Вы его встречаете не в одной Франции; в Северной Америке и в Англии он, может, сделал больше практических шагов, во Франции он, как и все другое, получил всемирную гласность. Жизнь Франции шумнее, сообщительнее английской, в ней все делается громко, все для всех. Подчас кажется, что именно все происходящее здесь делается, как в театре, – для публики, ей удовольствие, ей поучение; актеры играют не для себя и возвращаются со сцены к домашним неприятностям и мелочам. В этом одна из лучших национальных сторон французов, но они остаются за это с пустыми руками. Гегель сравнивает Индию с родильницей, которая, произведя на свет прекрасного ребенка, ничего больше для себя не хочет. Франция, напротив, всего хочет, но ее силы истощились от тяжких и частых родов, она не в силах носить своих детей.

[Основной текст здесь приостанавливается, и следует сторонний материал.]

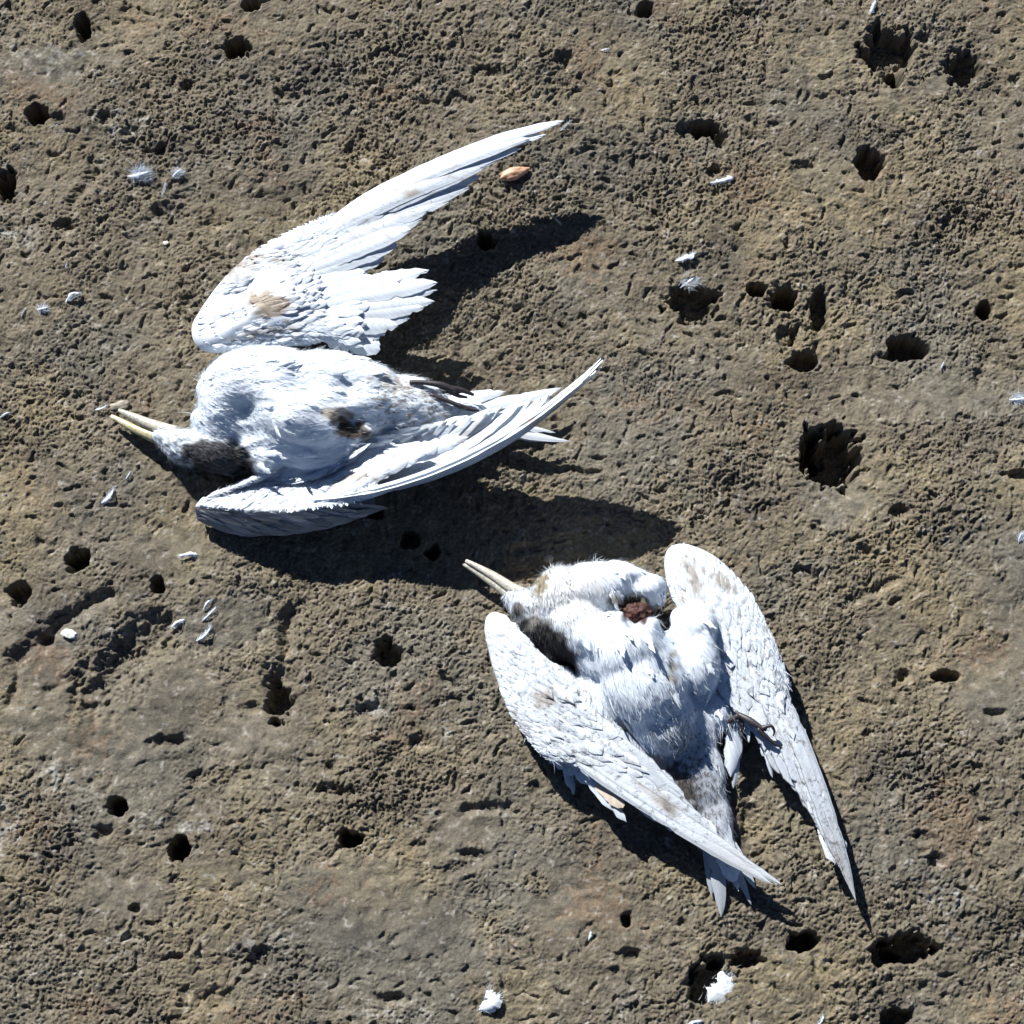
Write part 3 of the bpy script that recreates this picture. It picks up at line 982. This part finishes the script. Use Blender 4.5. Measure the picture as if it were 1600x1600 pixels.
layw1 = [((.36, .31, .25), 1.0, 418, 476, 32, 19, 15, 0.6, 0.10, .09), (TAN, .55, 405, 520, 55, 7, -8, 0.9, 0.4, .06), ((.30, .27, .24), .7, 436, 408, 26, 6, 20, .8, .4, .1), ((.25, .22, .2), .8, 370, 420, 30, 4, -40, 1.3, .3, .12), (TAN, .8, 645, 300, 12, 6, -20, 0.5, 0.2),
         (SOIL, .6, 385, 415, 30, 8, -42, 1.3, 0.4, .09),
         (SOIL, .6, 400, 480, 90, 70, -40, -.48, 0.35, .25), (SOIL, .4, 640, 320, 230, 45, -29, -.42, 0.3, .22)]
colw1 = lambda x, y: paint(x, y, layw1)
wing(bird1, rows_up, 32, colw1, (0.45, 0.46, 0.48), lambda u: 0.013 + 0.010 * min(1, u * 4) if u < .62 else 0.020, bow=lambda u: -0.035 * max(0, 1 - u * 2.2),
     bulge=0.012, twist=0.05, vein=0.10, ruff=0.25, lumps=[(375, 455, 42, 11, -42, -.0065), (455, 408, 28, 12, 25, -.005), (492, 440, 30, 16, 50, -.009), (418, 482, 42, 30, 0, .007), (492, 478, 22, 26, 60, -.006), (400, 530, 60, 7, -5, -.003)], label='far wing spread to the upper right, pale inner face up, tan stain near its bend', covert_len=0.030)

rows_lo = [((620, 763, 0.054), (500, 790, 0.042), (950, 573, 0.104)),
           ((590, 775, 0.049), (490, 785, 0.037), (935, 592, 0.088)),
           ((545, 790, 0.045), (482, 780, 0.033), (905, 606, 0.077)),
           ((500, 797, 0.041), (475, 775, 0.029), (868, 620, 0.068)),
           ((455, 803, 0.037), (465, 770, 0.025), (828, 632, 0.061)),
           ((405, 802, 0.033), (458, 763, 0.021), (785, 642, 0.056)),
           ((372, 800, 0.029), (438, 762, 0.017), (742, 652, 0.052)),
           ((345, 798, 0.025), (420, 760, 0.013), (700, 660, 0.049)),
           ((322, 796, 0.022), (404, 759, 0.012), (660, 670, 0.047)),
           ((306, 792, 0.020), (392, 758, 0.012), (622, 682, 0.046)),
           ((315, 783, 0.021), (392, 755, 0.012), (590, 692, 0.045)),
           ((338, 775, 0.023), (398, 752, 0.012), (562, 705, 0.044)),
           ((368, 763, 0.026), (408, 748, 0.014), (538, 718, 0.043)),
           ((402, 748, 0.031), (422, 742, 0.019), (512, 732, 0.042))]
layw2 = [(TAN, .6, 560, 745, 50, 9, -15, 1.0, 0.4, .1), (SOIL, .5, 735, 680, 26, 12, -20, 1.5, 0.4, .13), (SOIL, .7, 420, 775, 110, 25, -4, -.45, 0.25, .25), (SOIL, .6, 650, 700, 240, 50, -22, -.5, 0.2, .2),
         (GREYW, .85, 900, 618, 60, 16, -35, 0.3, 0.4), (TAN, .6, 830, 655, 16, 8, -20, .6, .3)]
colw2 = lambda x, y: paint(x, y, layw2)
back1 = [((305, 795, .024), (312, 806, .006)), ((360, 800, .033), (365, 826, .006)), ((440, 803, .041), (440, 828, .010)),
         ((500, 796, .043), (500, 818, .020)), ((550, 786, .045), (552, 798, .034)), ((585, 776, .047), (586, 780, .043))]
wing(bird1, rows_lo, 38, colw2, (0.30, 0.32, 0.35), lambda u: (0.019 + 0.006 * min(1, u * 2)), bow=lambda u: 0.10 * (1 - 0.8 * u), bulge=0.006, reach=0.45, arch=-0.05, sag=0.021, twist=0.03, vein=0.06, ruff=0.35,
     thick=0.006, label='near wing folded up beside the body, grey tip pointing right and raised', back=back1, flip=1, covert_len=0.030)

tail(bird1, [((690, 640, .020), (878, 606, .018), 22, WHITE * .93, {'bow': .05}), ((690, 645, .018), (850, 618, .016), 20, WHITE * .85),
             ((700, 650, .018), (820, 640, .014), 22, WHITE * .85), ((700, 655, .016), (892, 690, .014), 16, WHITE * .75, {'bow': .03}),
             ((700, 655, .018), (868, 676, .016), 14, WHITE * .8), ((690, 660, .016), (880, 689, .010), 18, WHITE * .6),
             ((700, 655, .016), (850, 690, .010), 22, WHITE * .7), ((680, 635, .024), (790, 612, .022), 24, WHITE * .9), ((660, 640, .026), (770, 640, .024), 28, WHITE * .85)])
HORN = (0.40, 0.385, 0.33); YEL = (0.42, 0.38, 0.22)
tube([at(276, 676, .024), at(240, 665, .023), at(210, 652, .019), at(186, 641, .014)], [.0068, .0058, .0042, .0018], HORN, mat=M_HORN,
     name='upper_mandible', parent=bird1, cols=[(.55, .54, .5), (.5, .46, .38), HORN, (.40, .38, .33)])
tube([at(262, 690, .020), at(235, 680, .018), at(205, 667, .014), at(174, 650, .010)], [.0068, .0058, .0044, .0018], YEL, mat=M_HORN,
     name='lower_mandible', parent=bird1, cols=[(.3, .28, .24), YEL, YEL, (.6, .58, .45)])
DKL = (0.035, 0.030, 0.034)
multi_tube('foot', [([at(640, 597, .054), at(665, 598, .054), at(690, 602, .053), at(712, 612, .048)], [.002, .0024, .0035, .0032], DKL),
                    ([at(700, 606, .050), at(722, 610, .045), at(740, 617, .040)], [.003, .0026, .0014], DKL),
                    ([at(698, 610, .048), at(715, 618, .043), at(730, 621, .038)], [.002, .002, .001], DKL),
                    ([at(690, 604, .040), at(680, 612, .036), at(676, 618, .034)], [.002, .0014, .0008], DKL)], M_SKIN, bird1)
multi_tube('foot', [([at(672, 616, .050), at(698, 626, .048), at(722, 636, .044)], [.0018, .0022, .0022], DKL),
                    ([at(715, 632, .045), at(735, 640, .040), at(748, 641, .036)], [.0022, .0018, .001], DKL)], M_SKIN, bird1)

# ================================================================== bird two: half-folded wings, lower right
b0 = at(1010, 1080, 0)
bird2 = empty('dead_tern', (b0[0], b0[1], 0))
tag(bird2, 'lower dead white tern with half-folded wings and a dark red wound on its breast', 'bird',
    'dead terns lying on the rock')
lay2 = [((.36, .38, .43), .7, 1088, 1235, 100, 42, 68, .5, .5, .05), (BLK, 1.0, 850, 1010, 68, 37, 49, 0.25, 0.22), ((.10, .10, .12), .6, 835, 990, 50, 30, 49, -.45, .5, .3), ((.07, .06, .07), .9, 809, 951, 6, 9, 0, .5, .3), (BLK, .6, 812, 965, 20, 9, 60, 0.7, 0.5, .12), ((0.70, 0.67, 0.63), .5, 890, 930, 60, 50, 0, .6, .5),  # first layer greys lower belly and tail: damp stain with shade painted in
        ((.32, .26, .15), .85, 845, 915, 10, 20, 20, .7, .4, .12), (RED, .98, 994, 957, 24, 17, 12, .35, .25, .09), (BROWN, .8, 962, 938, 14, 7, 20, .6, .4, .1),
        ((.35, .30, .22), .7, 1052, 1045, 7, 26, 5, .9, .5, .1), ((0.10, 0.11, 0.13), .9, 1088, 1290, 58, 20, 65, .7, .3, .07), ((.07, .06, .05), .9, 1068, 1225, 34, 16, 62, .7, .4, .1),
        ((.10, .09, .09), .8, 1090, 1240, 90, 42, 70, -.30, .3, .22), (BROWN, .85, 1082, 1170, 110, 50, 70, -.42, .12, .28), ]
col2 = lambda x, y: paint(x, y, lay2)
flow2v = np.array([0.36, -0.93, 0.0])


def flow2(x, y):
    x = np.atleast_1d(x); y = np.atleast_1d(y)
    d = np.tile(flow2v, (len(x), 1)).copy()
    d[:, 0] += (x - (1000 + (y - 1030) * 0.4)) / 160.0 * 0.45
    hd = 1 - smooth(880, 930, x)
    d[:, 0] += 0.25 * hd
    return d / np.linalg.norm(d, axis=1)[:, None]


balls2 = [(826, 952, .022, 34, 26, .022, 45), (838, 985, .022, 44, 30, .024, 62), (858, 1020, .018, 36, 26, .020, 55), (806, 935, .018, 20, 16, .014, 40),
          (880, 935, .030, 48, 50, .030, 0), (930, 920, .034, 66, 42, .032, 0), (900, 980, .032, 50, 55, .032, 40),
          (975, 900, .034, 34, 20, .022, 25), (1012, 925, .034, 26, 30, .026, 60), (930, 1010, .036, 60, 50, .034, 30),
          (983, 1015, .048, 66, 64, .047, 75), (1004, 1058, .046, 84, 64, .043, 68), (1026, 1108, .034, 76, 54, .034, 68), (985, 900, .040, 30, 16, .018, 15), (1080, 985, .036, 40, 40, .030, 0), (1090, 1030, .036, 34, 60, .032, -10),
          (1050, 1115, .018, 100, 64, .022, 68), (1075, 1190, .015, 90, 52, .019, 70), (1102, 1260, .011, 80, 36, .015, 74), (1128, 1320, .012, 60, 20, .010, 72),
          (940, 1090, .022, 60, 60, .020, 50), (1125, 1110, .022, 30, 22, .018, 80)]
_, V2, N2, F2 = body_mesh('body', balls2, col2, bird2, flow=tuple(flow2v), noise_amp=0.0018, noise_scale=48, iters=14,
                          lumps=[(992, 957, 20, -.020), (962, 940, 12, -.006), (905, 1030, 26, -.008), (1045, 985, 20, -.006), (1040, 1045, 26, -.004), (1105, 975, 20, .003)])
plumage('body_plumage', V2, F2, flow2, col2, 100, 0.020, 0.0100, bird2, 9000,
        keep=lambda x, y: ((x > 885) | (y > 1060)) & (((x - 993) / 24.) ** 2 + ((y - 957) / 18.) ** 2 > 1))
plumage('head_plumage', V2, F2, flow2, col2, 480, 0.0085, 0.0036, bird2, 8000, keep=lambda x, y: (x < 890) & (y < 1060), strand_len=0.006, lift=0.08)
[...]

Но воротимся к экономическому вопросу. Считать чем-то подчиненным и грубым стремление к развитию повсюдного довольства, стремление вырвать у слепой случайности и у наследников насилия орудия труда и скопившиеся силы, привесть ценность труда, обладание и обращение богатств к разумным началам, к общим и современным правилам, снять все плотины, мешающие обмену и движению, – считать все это материализмом, эгоизмом могут одни закоснелые романтики и идеалисты. По счастию, в наше время выводятся эти высшие натуры, боявшиеся замараться о практические вопросы, бегавшие в мир мечтаний от действительного мира… хотя я еще своими ушами слышал от одного из лучших представителей романтизма: "Вы полагаете, что с развитием довольства народ будет лучше, это ошибка, – он забудет религию и отдастся грубым желаниям. Что может быть чище и независимее от земных благ, как жизнь поселянина, который, кротко вверяясь провидению, бросает все свое достояние в землю, смиренно ожидая, чем его благословит судьба? Бедность – великая школа для души, она хранит ее". – "И образует воров", – добавил я.

Эту идиллию говорила не пятнадцатилетняя девочка, а человек лет под пятьдесят.